While ministers-in-waiting were undergoing parliamentary hearings and while pope Francis was being installed with President Pahor rushing to be there when it happened, a short lull descended upon Slovenian politics which can and should be used to analyse Maribor mayoral elections which took place Sunday last. Pengovsky delivers.
![20130319_blog](https://www.pengovsky.com/blog/wp-content/uploads/2013/03/20130319_blog.jpg)
(source: vecer.com
Maribor, as you know, was the original flashpoint of the Slovenian uprising. Provoked by speed-traps installed around the city as a public-private partnership between the city and a privately owned company, it uncovered deep resentment, anger and rejection of political elite and politics in general by general population and quickly spread throughout the country. As a direct result of (occasionally violent) protests, Maribor mayor Franc Kangler stepped down, prompting mayoral elections held last Sunday where independent Andrej Fištravec won by a landslide in the first round, leaving other candidates, most of them running on party tickets, in the dust. There’s only one problem: the turnout was only 31 percent, criminally low even by Maribor standards where historically fewest people ever bothered to partake in a popular vote. Rok Kajzer (@73cesar) has a good piece on the aftermath of the Sunday vote (Slovenian only), but there are other implications as well.
Namely, the low turnout shows that resignation of a despised politician (in this case mayor Kangler) does not solve the basic problem, the disillusionment of the people with the political process and the waning legitimacy thereof. Even more: Maribor may have gotten a new mayor on Sunday, but the city council remains largely intact, although the protesters demanded councilmen resign as well. Only a few did, not enough to have the council dissolved. Meaning that while a new mayor will soon be in the office, the coalition in the city council more or less remains the same one which supported mayor Kangler. Which spells bad news for the new mayor as he will have precious few people to cover his back. It is as if the people sensed that the basic problems of this society can not be solved by early elections only.

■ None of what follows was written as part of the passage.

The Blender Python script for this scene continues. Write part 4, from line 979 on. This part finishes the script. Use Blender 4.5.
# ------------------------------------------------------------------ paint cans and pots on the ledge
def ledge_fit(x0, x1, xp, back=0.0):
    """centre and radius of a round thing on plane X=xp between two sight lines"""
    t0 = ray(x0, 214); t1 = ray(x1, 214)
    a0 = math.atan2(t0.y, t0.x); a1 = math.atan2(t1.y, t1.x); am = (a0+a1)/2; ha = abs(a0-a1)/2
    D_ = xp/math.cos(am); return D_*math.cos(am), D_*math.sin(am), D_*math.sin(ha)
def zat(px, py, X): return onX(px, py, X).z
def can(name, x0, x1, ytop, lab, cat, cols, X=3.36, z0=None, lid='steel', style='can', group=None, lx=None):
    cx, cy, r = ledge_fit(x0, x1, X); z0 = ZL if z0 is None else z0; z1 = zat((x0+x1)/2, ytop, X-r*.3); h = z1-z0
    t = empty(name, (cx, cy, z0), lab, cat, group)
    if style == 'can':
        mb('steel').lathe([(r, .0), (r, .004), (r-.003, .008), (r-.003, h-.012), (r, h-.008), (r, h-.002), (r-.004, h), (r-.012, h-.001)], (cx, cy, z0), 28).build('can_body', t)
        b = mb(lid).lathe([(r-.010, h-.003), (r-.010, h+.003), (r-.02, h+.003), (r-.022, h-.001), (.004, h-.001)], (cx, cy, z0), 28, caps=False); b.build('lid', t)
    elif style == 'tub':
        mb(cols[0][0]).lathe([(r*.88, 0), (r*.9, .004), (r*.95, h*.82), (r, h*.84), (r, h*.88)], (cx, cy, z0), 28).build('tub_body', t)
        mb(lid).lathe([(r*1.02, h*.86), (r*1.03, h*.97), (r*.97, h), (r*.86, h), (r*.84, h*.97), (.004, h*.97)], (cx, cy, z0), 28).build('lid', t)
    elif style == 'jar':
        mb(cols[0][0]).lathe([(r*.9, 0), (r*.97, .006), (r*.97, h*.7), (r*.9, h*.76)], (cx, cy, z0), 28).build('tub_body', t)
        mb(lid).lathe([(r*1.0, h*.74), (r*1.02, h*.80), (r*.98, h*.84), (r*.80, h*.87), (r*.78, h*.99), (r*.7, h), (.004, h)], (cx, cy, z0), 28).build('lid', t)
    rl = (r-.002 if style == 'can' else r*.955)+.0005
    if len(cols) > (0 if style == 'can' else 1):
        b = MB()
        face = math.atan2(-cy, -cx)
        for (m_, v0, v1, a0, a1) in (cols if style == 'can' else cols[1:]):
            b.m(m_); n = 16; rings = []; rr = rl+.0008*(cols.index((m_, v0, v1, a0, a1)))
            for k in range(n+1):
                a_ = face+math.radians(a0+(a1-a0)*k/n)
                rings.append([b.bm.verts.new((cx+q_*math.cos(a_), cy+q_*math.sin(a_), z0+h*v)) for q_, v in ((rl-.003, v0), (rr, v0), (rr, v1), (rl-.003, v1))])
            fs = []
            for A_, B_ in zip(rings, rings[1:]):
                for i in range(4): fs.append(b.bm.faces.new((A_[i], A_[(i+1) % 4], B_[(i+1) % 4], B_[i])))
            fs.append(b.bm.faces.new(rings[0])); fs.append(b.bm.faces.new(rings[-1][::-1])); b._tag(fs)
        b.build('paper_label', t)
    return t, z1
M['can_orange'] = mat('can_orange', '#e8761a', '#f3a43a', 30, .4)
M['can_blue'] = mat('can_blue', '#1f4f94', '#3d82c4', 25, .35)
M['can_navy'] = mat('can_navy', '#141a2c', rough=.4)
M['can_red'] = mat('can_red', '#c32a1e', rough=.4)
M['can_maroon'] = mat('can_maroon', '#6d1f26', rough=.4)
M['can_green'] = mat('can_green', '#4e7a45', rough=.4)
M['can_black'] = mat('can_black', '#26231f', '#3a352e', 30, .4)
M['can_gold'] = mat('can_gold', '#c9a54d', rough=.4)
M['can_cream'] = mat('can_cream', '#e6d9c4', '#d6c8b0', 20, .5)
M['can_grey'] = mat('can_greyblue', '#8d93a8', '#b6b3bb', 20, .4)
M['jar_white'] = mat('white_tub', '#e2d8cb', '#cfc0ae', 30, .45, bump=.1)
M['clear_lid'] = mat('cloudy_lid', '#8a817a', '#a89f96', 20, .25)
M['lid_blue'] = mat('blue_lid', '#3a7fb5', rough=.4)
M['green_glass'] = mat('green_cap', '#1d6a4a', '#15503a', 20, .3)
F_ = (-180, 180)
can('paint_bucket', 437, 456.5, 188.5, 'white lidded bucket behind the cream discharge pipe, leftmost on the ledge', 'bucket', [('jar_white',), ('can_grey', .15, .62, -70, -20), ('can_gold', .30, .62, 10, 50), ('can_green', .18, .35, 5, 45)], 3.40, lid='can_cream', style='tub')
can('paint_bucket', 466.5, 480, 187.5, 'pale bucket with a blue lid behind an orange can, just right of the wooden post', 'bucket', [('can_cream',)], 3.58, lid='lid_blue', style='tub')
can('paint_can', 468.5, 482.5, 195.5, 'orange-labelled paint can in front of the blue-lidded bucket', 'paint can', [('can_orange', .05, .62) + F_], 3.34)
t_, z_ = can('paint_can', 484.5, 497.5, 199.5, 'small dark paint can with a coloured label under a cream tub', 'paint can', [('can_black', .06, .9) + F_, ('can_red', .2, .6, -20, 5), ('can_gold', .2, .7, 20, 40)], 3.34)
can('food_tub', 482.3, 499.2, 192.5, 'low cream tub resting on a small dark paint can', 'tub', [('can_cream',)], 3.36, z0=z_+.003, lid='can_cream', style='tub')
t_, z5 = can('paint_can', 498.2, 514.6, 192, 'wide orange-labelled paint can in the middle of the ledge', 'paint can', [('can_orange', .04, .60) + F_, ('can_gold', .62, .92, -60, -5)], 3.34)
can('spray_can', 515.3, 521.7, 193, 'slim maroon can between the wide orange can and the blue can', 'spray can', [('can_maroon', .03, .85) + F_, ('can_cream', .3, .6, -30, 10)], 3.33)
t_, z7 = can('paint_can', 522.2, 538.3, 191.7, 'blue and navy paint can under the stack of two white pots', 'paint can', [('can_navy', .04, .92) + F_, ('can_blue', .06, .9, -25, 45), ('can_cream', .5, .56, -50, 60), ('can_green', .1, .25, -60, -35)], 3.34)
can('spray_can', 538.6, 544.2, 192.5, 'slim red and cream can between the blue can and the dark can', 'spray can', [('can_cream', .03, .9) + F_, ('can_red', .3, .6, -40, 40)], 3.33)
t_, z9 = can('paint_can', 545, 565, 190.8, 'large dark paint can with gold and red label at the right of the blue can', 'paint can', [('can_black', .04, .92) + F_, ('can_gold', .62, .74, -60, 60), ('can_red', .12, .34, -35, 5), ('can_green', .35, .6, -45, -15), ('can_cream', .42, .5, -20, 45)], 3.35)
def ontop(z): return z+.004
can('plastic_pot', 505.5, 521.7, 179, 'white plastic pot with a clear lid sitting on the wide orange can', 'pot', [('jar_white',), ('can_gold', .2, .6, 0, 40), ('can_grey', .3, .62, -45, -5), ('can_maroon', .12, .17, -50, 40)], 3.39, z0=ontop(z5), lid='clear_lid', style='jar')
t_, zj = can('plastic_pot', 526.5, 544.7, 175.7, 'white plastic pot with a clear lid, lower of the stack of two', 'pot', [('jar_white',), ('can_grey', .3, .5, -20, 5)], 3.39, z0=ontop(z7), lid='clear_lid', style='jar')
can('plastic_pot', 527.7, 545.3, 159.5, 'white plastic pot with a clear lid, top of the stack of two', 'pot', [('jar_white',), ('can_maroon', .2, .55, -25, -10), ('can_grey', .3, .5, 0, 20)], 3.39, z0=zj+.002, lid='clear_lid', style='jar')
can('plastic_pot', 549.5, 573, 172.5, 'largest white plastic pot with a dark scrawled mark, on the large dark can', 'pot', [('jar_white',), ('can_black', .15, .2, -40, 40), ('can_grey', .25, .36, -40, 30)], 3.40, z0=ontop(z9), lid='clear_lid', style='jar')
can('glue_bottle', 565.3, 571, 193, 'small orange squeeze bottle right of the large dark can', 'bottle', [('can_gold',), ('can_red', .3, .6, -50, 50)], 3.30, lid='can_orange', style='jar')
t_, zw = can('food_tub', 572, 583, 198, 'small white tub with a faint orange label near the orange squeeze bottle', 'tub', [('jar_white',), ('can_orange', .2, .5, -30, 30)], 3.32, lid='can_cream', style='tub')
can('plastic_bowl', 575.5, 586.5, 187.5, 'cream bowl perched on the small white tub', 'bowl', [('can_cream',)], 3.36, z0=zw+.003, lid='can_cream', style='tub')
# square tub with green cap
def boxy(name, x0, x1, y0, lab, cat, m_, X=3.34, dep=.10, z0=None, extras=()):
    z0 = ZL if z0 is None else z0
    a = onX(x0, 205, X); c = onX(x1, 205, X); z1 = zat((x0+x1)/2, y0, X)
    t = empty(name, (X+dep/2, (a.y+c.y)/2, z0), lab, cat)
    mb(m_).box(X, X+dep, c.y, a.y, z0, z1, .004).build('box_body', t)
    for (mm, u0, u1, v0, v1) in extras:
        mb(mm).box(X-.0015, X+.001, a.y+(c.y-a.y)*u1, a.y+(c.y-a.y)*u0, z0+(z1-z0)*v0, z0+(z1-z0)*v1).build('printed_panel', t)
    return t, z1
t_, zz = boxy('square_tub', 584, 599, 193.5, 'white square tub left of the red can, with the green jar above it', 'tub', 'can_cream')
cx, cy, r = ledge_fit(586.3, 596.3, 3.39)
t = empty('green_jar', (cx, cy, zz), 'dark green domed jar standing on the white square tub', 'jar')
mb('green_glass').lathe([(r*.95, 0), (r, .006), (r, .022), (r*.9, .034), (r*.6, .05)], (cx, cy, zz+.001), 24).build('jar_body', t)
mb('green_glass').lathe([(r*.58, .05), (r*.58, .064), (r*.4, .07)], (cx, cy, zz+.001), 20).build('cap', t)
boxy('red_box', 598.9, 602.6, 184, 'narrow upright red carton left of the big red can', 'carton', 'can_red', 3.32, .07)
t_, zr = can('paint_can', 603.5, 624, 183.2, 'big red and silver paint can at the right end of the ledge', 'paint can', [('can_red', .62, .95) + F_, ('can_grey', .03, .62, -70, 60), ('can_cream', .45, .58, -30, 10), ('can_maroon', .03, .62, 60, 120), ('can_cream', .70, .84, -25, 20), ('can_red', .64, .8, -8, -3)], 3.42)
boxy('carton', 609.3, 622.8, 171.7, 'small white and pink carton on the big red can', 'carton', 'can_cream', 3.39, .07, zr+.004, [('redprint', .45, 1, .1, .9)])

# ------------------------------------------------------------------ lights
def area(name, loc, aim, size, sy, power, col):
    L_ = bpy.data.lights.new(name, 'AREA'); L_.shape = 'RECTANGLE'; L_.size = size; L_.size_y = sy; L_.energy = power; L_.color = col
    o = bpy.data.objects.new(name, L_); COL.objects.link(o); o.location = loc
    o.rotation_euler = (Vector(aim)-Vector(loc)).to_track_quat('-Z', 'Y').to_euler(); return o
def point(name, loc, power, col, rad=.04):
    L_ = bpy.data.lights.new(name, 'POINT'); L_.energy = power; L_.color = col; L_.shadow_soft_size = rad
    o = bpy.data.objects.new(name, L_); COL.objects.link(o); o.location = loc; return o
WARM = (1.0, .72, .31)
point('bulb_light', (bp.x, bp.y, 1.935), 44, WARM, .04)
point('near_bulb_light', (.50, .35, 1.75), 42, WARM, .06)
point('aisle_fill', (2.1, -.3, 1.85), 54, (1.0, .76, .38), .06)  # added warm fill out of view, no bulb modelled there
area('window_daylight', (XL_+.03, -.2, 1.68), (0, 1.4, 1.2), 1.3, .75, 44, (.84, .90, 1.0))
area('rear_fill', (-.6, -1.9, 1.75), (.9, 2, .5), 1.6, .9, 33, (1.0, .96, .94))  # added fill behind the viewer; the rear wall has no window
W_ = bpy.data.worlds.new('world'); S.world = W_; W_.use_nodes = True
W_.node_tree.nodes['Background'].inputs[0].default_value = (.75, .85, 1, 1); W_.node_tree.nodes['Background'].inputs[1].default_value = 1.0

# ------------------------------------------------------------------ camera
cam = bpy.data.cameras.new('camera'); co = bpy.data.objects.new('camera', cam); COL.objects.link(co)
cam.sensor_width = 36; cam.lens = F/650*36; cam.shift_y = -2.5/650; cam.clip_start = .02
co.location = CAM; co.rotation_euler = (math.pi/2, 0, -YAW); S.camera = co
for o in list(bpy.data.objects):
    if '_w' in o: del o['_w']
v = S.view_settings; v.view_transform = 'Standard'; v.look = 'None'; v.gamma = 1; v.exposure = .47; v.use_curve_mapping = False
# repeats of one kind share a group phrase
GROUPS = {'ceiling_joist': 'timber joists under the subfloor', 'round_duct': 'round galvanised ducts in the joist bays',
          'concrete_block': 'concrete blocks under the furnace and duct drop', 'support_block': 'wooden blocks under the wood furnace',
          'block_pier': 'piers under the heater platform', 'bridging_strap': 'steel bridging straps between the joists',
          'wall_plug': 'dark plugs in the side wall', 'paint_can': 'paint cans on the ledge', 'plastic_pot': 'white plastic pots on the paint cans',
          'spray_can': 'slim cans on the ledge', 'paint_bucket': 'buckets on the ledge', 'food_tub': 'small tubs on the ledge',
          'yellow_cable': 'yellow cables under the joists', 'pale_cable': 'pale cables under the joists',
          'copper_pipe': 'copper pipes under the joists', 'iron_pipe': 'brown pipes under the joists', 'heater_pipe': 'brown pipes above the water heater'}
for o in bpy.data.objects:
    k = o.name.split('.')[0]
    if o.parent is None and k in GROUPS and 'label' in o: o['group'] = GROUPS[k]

Which brings us to lessons learned: firstly, that the entire political process is so tainted in the eyes of the people, that simply putting up new faces up for elections will get you nowhere. Sure, you may win the elections (as Fištravec did) but the actual problems remain the same. Or worse. And secondly, that early elections alone can not offer anything new if force(s) stemming from the protest movement are not able to properly form and present a viable alternative to the existing ruling elite.
Had other parties (most notably the SD) gotten their way and forced early elections as soon as this summer, chances are the turnout would be spectacularly low since only established political parties have the resources to mount a campaign in snap elections. Like Maribor. And had snap elections be called in Slovenia today, the turnout would possibly be equally horrid.
The notion that early elections alone can be harbingers of changes is ultimately flawed under present Slovenian circumstances, even though this is one of the core demands of the protest movement. The only way early elections can change something is by altering the political arena first. And that takes time. Plenty of it. Otherwise the established elite can also brush newcomers off as incompetent.